Voir rouge

J’aime bien l’analyse que fait Michel Pastoureau sur le « rose pour les filles » dans son livre sur les couleurs. Il n’y voit pas un signe de mièvrerie féminine, comme c’est courant, mais au contraire la preuve symbolique qu’une révolution des mœurs a donné du pouvoir aux femmes. Dans l’histoire, le rouge appartient à la force virile, au sang de la guerre, à la pourpre cardinalice. Le bleu était quant à lui signe de douceur, de noblesse, c’est le vêtement de la Vierge. Ce cloisonnement a commencé à se diluer dès la fin du XIXème siècle, alors qu’apparaissaient les premiers mouvements de suffragettes ayant pour emblème le violet, mélange de rouge et de bleu. Lentement, les rapports se seraient inversés, voyant le bleu devenir attribut plutôt masculin et le rouge, féminin. Le rose clair pour les petites filles aussi bien que le bleu pâle des petits garçons ne deviennent que le reflet d’une inversion des pouvoirs au sein de notre société, teintés de blanc, pour la pureté de l’enfance. Il est intéressant de remarquer qu’au XXème siècle, dans la mode, vêtements et cosmétiques – rouge à ongles, rouge à lèvres – ne sont devenus de flamboyants vermillons qu’au tournant des années 70, en même temps que l’émancipation sexuelle des femmes.

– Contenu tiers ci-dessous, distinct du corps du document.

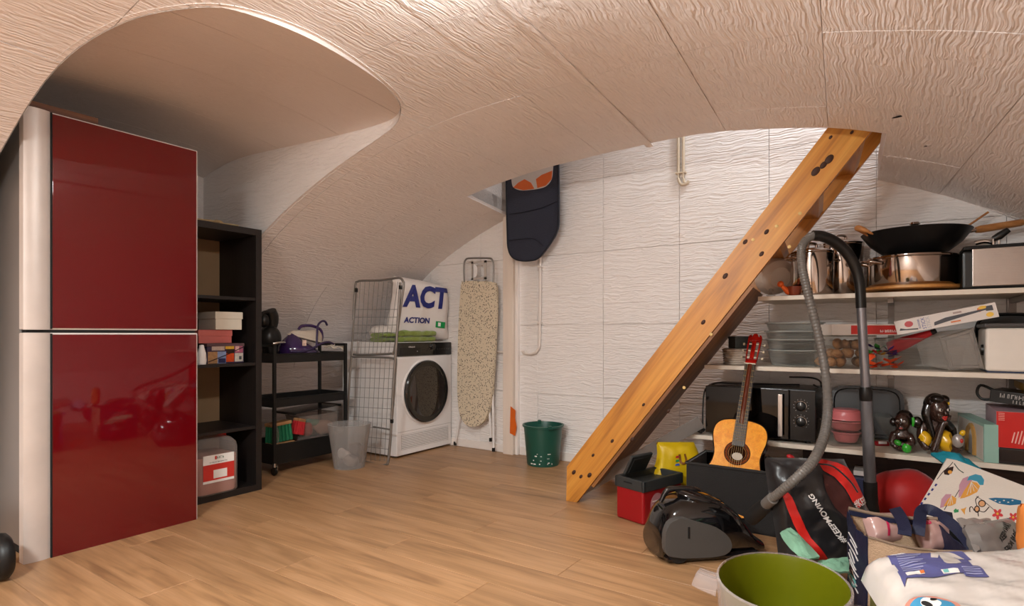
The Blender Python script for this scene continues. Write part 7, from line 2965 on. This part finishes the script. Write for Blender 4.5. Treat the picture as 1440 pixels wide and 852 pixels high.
for j in range(4):
    y = 800 + 2.6 * j
    pdec('text_line', [(1352 + 2 * j, y), (1376 + 2 * j, y), (1377 + 2 * j, y + 1.2), (1353 + 2 * j, y + 1.2)], M('label_lilac', '#8f90b4', .5), .0012)
ax, ay = pkxy(1262.5, 778.3)
adx = Vector(pkxy(1268, 777.6)) - Vector((ax, ay))
aang = math.atan2(adx.y, adx.x)
text('label_text', 'ADULT', mpk, .013, M_paper, tpk, bold=.0003, warp=lambda c: pfn(Vector((c.x, c.y, c.z + .0015)), ax, ay, aang), extrude=.0003, sx=1.0)
# round cartoon sticker near the front edge of the pack
sx_, sy_ = pkxy(1310, 852)
decal('round_sticker', ell(sx_, sy_, .050, .042, 28), lambda c: pfn(c), M('sticker_salmon', '#d08a78', .4), tpk, h=.0006)
decal('sticker_ring', ell(sx_ - .004, sy_ - .004, .042, .032, 28), lambda c: pfn(c), M('sticker_blue', '#3f8db5', .4), tpk, h=.0006, lift=.0012)
decal('sticker_cow_patch', ell(sx_ + .004, sy_ + .006, .018, .015, 14), lambda c: pfn(c), M_paper, tpk, h=.0006, lift=.002)
decal('sticker_cow_spot', ell(sx_ - .006, sy_ + .004, .006, .010, 12, .4), lambda c: pfn(c), M_blackm, tpk, h=.0006, lift=.0028)
decal('sticker_cow_spot', ell(sx_ + .015, sy_ + .012, .009, .004, 12, .3), lambda c: pfn(c), M_blackm, tpk, h=.0006, lift=.0028)

# ------------------------------------------------------------------ printed beach bag behind
PA, PB, PC = ad(1330, 643, 2.30), ad(1445, 684, 2.02), ad(1288, 716, 2.16)
nb_ = (PB - PA).cross(PC - PA).normalized()
if nb_.dot(ray(1380, 700)) > 0:
    nb_ = -nb_
bx_ = (PB - PA).normalized()
mbb = Matrix((bx_, nb_.cross(bx_), nb_)).transposed().to_4x4()
mbb.translation = PA
ib_ = mbb.inverted()


def bxy(px, py):
    v = ib_ @ at(px, py, p=PA, n=nb_)
    return (v.x, v.y)


M_linen = M('printed_linen', '#d9cdc1', .7, bump=(150, .25), var=(5, .04))
bbg = thing('printed_beach_bag', PA, 'white cloth bag printed with parasols, monkeys and leaves behind the tote', 'bag')
oc_ = [bxy(*p) for p in ((1330, 643), (1345, 647), (1380, 660), (1440, 683), (1500, 706), (1500, 800), (1440, 812), (1380, 790), (1330, 765), (1288, 716), (1305, 690))]
mb = MB(mbb)
mb.prism(oc_, -.10, 0, bev=.006)
for v in mb.bm.verts:
    v.co.z = max(v.co.z, .004)
mb.build('bag_body', M_linen, bbg)


def bdec(name, pts, mat, lift=.0006):
    b = MB(mbb)
    b.prism([bxy(*p) for p in pts], lift - .0006, lift + .0004)
    return b.build(name, mat, bbg, smooth=0)


def bline(name, pts, w, mat, lift=.001):
    b = MB(mbb)
    b.tube([(*bxy(*p), lift) for p in pts], w, 6, smooth=4, squash=(.3, 1) if False else None)
    return b.build(name, mat, bbg)


M_pk = M('print_mauve', '#b98896', .7)
M_or = M('print_amber', '#d59640', .7)
M_te = M('print_cyan', '#3d8fa8', .7)
M_br = M('print_darkbrown', '#2d1712', .7)
M_gr = M('print_leaf', '#2c8550', .7)
M_fl = M('print_flower', '#c53a3e', .7)
M_pb = M('print_deepblue', '#1d5f84', .7)
bdec('print_parasol', [(1348, 700), (1349, 682), (1354, 673), (1361, 670), (1368, 674), (1362, 684), (1354, 696)], M_pk)
bdec('print_parasol', [(1350, 701), (1356, 690), (1365, 677), (1374, 679), (1378, 684), (1374, 692), (1364, 697), (1356, 700)], M_or, .0009)
bdec('print_parasol', [(1360, 676), (1363, 670), (1372, 667), (1380, 669), (1384, 675), (1383, 682), (1378, 682), (1374, 677), (1366, 675)], M_te, .0012)
for q in range(4):
    bline('print_rib', [(1366, 678), (1360 + 5 * q, 696 - 2.5 * q)], .0012, M_linen)
bdec('print_parasol', [(1322, 714), (1324, 702), (1330, 695), (1338, 695), (1334, 705), (1327, 713)], M_pk)
bdec('print_parasol', [(1327, 712), (1333, 702), (1339, 697), (1345, 701), (1344, 708), (1338, 711)], M_or, .0009)
for q in range(3):
    bline('print_rib', [(1338, 698), (1332 + 4 * q, 711 - q)], .001, M_linen)
bline('print_stick', [(1349, 689), (1343, 699)], .001, M_br)
bline('print_stick', [(1332, 710), (1328, 717)], .001, M_br)
for (cx, cy, s) in ((1374, 716, 1.0),):
    bdec('print_monkey', ell(cx, cy, 4.2, 5, 12), M_br)
    bdec('print_monkey', ell(cx, cy, 2.6, 3.2, 12), M('print_skin3', '#d09a6c', .7), .0011)
    bdec('print_monkey', ell(cx + 7, cy - 8, 5.5, 5, 14), M_br)
    bdec('print_monkey', ell(cx + 7, cy - 7.5, 4, 3.8, 14), M('print_skin3', '#d09a6c', .7), .0011)
    bline('print_tail', [(cx - 4, cy + 2), (cx - 7, cy - 3), (cx - 10, cy - 2), (cx - 10, cy + 4)], .0013, M_br)
    bline('print_limb', [(cx, cy - 4), (cx - 2, cy - 13), (cx + 2, cy - 18)], .0013, M_br)
    bline('print_limb', [(cx + 2, cy + 2), (cx + 10, cy + 4), (cx + 17, cy - 3)], .0013, M_br)
    bline('print_limb', [(cx + 1, cy + 3), (cx + 2, cy + 10)], .0013, M_br)
bline('print_rope', [(1373, 698), (1385, 706), (1400, 719)], .0009, M_br)
bdec('print_monkey', [(1327, 662), (1333, 658), (1341, 656), (1340, 662), (1334, 668), (1328, 667)], M_br)
bdec('print_monkey', ell(1336, 664, 3, 2.5, 10), M_or, .0011)
bline('print_tail', [(1318, 674), (1326, 664), (1336, 655), (1340, 650)], .0011, M_br)
bline('print_rope', [(1342, 652), (1348, 660), (1355, 665)], .0016, M('print_darkgreen', '#1d3a33', .7))
bdec('print_surfboard', [(1390, 701), (1400, 700), (1422, 701), (1436, 704), (1436, 709), (1420, 710.5), (1404, 708)], M_pb)
for q in range(5):
    bdec('print_dot', ell(1400 + 6 * q, 704 + (q % 2) * 2.5, 1.5, .8, 8), M_linen, .0011)
for (cx, cy, r) in ((1403, 723, 7), (1425, 728, 6.5)):
    for q in range(5):
        a = 2 * PI * q / 5 + .3
        bdec('print_petal', ell(cx + r * .6 * math.cos(a), cy + r * .6 * math.sin(a), r * .55, r * .3, 10, a), M_fl, .0010 + .0002 * q)
    bdec('print_flower_heart', ell(cx, cy, r * .25, r * .25, 8), M_pyel, .0024)
for q in range(8):
    a = PI * (.05 + .9 * q / 7)
    bdec('print_leaf', [(1410, 737), (1410 + 22 * math.cos(a) - 2.5 * math.sin(a), 737 + 20 * math.sin(a) - 2.5 * math.cos(a) * .5), (1410 + 24 * math.cos(a), 737 + 22 * math.sin(a)), (1410 + 21 * math.cos(a) + 2.5 * math.sin(a), 737 + 20 * math.sin(a) + 2 * math.cos(a))], M_gr, .0006 + .0001 * q)
bdec('print_leaf', [(1392, 736), (1402, 731), (1418, 732), (1432, 738), (1424, 742), (1410, 744), (1398, 742)], M_gr, .0015)
bdec('print_leaf', [(1341, 718), (1344, 715), (1346, 717), (1348, 716), (1348, 720), (1342, 721)], M_gr)
bdec('print_star', [(1351, 716), (1356, 715), (1359, 713), (1357, 718), (1357, 724), (1354, 720)], M_or)
for q in range(6):
    bdec('print_letter_mark', [(1316 - 5 * q, 680 + 6.5 * q), (1318.5 - 5 * q, 681 + 6.5 * q), (1316 - 5 * q, 684 + 6.5 * q), (1314 - 5 * q, 683 + 6.5 * q)], M_navy)

# turquoise cloth on top of it, red cushion behind
sheet('turquoise_cloth', [ad(1309, 640, 2.42), ad(1345, 641, 2.40), ad(1379, 663, 2.28), ad(1330, 655, 2.34)], M('turquoise_cloth', '#127f92', .6), 'turquoise cloth lying over the top edge of the printed bag', 'cloth', .025, 3, amp=.012, th=.012)
rcm = ad(1272, 695, 2.62)
mb = MB()
mb.ball((rcm.x, rcm.y, .14), (.155, .12, .135), 28, 18)
jitter(mb, .02, 9, 3)
tag(mb.build('red_cushion', M('cushion_red', '#b0100f', .55, sheen=.3), None, loc=(rcm.x, rcm.y, 0)), 'bright red cushion on the floor under the lowest shelf behind the tote', 'cushion')

# clear grey bag with warning print
mgb = bagframe(1402, 764, 1.74, turn=.45, tilt=-.45, roll=-.05)
bgp, gsf = pillow(mgb, .25, .13, .07, 20, 14, .010, 22, 12, 4)
gbg = thing('clear_bag', mgb.translation, 'crumpled grey see-through plastic bag with black warning print by the beach bag', 'bag')
bgp.build('bag_body', glass('grey_film', '#a59d98', .12, .42), gbg)
gfn = on(gsf, .25, .13, mgb, .002)
M_bprint = M('black_print', '#1a1817', .5)
for j, s in enumerate(('KEEP AWAY', 'FROM BABIES', '& YOUNG CHILD')):
    text('warning_text', s, mgb, .022, M_bprint, gbg, bold=.0005, warp=lambda c, j=j: gfn(c, .0 + .012 * j, .030 - .028 * j, .48), extrude=.0003, sx=.8)
sheet('clear_film', [ad(1345, 730, 1.80), ad(1392, 730, 1.86), ad(1400, 752, 1.78), ad(1372, 778, 1.66)], glass('grey_film', '#a59d98', .12, .42), 'grey striped plastic film between the tote handle and the beach bag', 'film', .02, 6, amp=.02, th=.003)
nvb = MB()
c = ad(1420, 800, 1.62)
nvb.ball((c.x, c.y, c.z - .05), (.14, .10, .07), 20, 14)
jitter(nvb, .02, 12, 9)
tag(nvb.build('navy_cloth', M('navy_cloth', '#181c3a', .7), None, loc=(c.x, c.y, 0)), 'dark navy cloth under the grey clear bag at the right edge', 'cloth')
# right margin: orange cloth and light blue ball of cloth
mo = bagframe(1456, 748, 1.60, turn=.0)
bo, _s = pillow(mo, .085, .16, .06, 12, 14, .006, 20, 2)
oo = thing('orange_cloth', mo.translation, 'orange cloth hanging at the far right beside the beach bag', 'cloth')
bo.build('cloth', M('orange_cloth', '#d9803a', .8), oo)
mb = MB()
c = ad(1452, 806, 1.50)
mb.ball(c, (.065, .06, .05), 20, 14)
jitter(mb, .012, 18, 5)
tag(mb.build('blue_cloth', M('lightblue_cloth', '#84a5bd', .8), None, loc=c), 'light blue bundled cloth at the far right above the textile pack', 'cloth')
mb = MB()
c = ad(1240, 838, 1.30)
# black wheel at the left edge
bw_ = thing('rubber_tyre', at(4, 790, x=-2.60), 'black rubber tyre standing at the far left edge beside the fridge', 'wheel')
wc_ = Vector((-2.72, .680, .085))
bw_.location = (wc_.x, wc_.y, 0)
mw4 = Matrix.Translation(wc_) @ Matrix.Rotation(PI / 2, 4, 'X') @ Matrix.Rotation(0.0, 4, 'Y')
MB(mw4).lathe([(.045, -.024), (.07, -.026), (.082, -.016), (.085, 0), (.082, .016), (.07, .026), (.045, .024), (.04, .0)], 40, cap0=False, cap1=False).build('tyre', M('tyre_rubber', '#0e0d0d', .45), bw_)
MB(mw4).lathe([(0, -.014), (.042, -.016), (.047, -.006), (.047, .006), (.042, .016), (0, .014)], 32).build('rim', M_black, bw_)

La symbolique érotique du rouge reste puissante, si l’on en croit les rayons de lingerie bon marché qui exposent ses outrageantes dentelles non loin des pyjamas pour bébés. Comme la couleur des lanternes aux entrées des bordels, le rouge d’aujourd’hui attire le regard, flirte avec le vulgaire. Mais les femmes, donc, auraient symboliquement repris le pouvoir. Le pouvoir de quoi au juste? De leur corps? oui c’est sûrement mieux, bien que leurs entraves, aujourd’hui prétendûment volontaires, restent dictées par la mode et les conventions; De l’argent? évidemment, en mettant les femmes au travail, le marché – qui cherche toujours de nouvelles voies où s’épandre – leur a donné du pouvoir d’achat. Il leur a donc aussi créé de nouveaux besoins, dont l’un, ultime, inaccessible, idéal pour justifier les dépenses les plus folles semble l’amour. Cet amour rouge passionné, si flamboyant, que l’on voit dans toutes les devantures de magasins en ce jour de St-Valentin. Serait-il faux de dire, dès lors, que ce prétendu pouvoir soit l’avènement de l’amour sur le confort?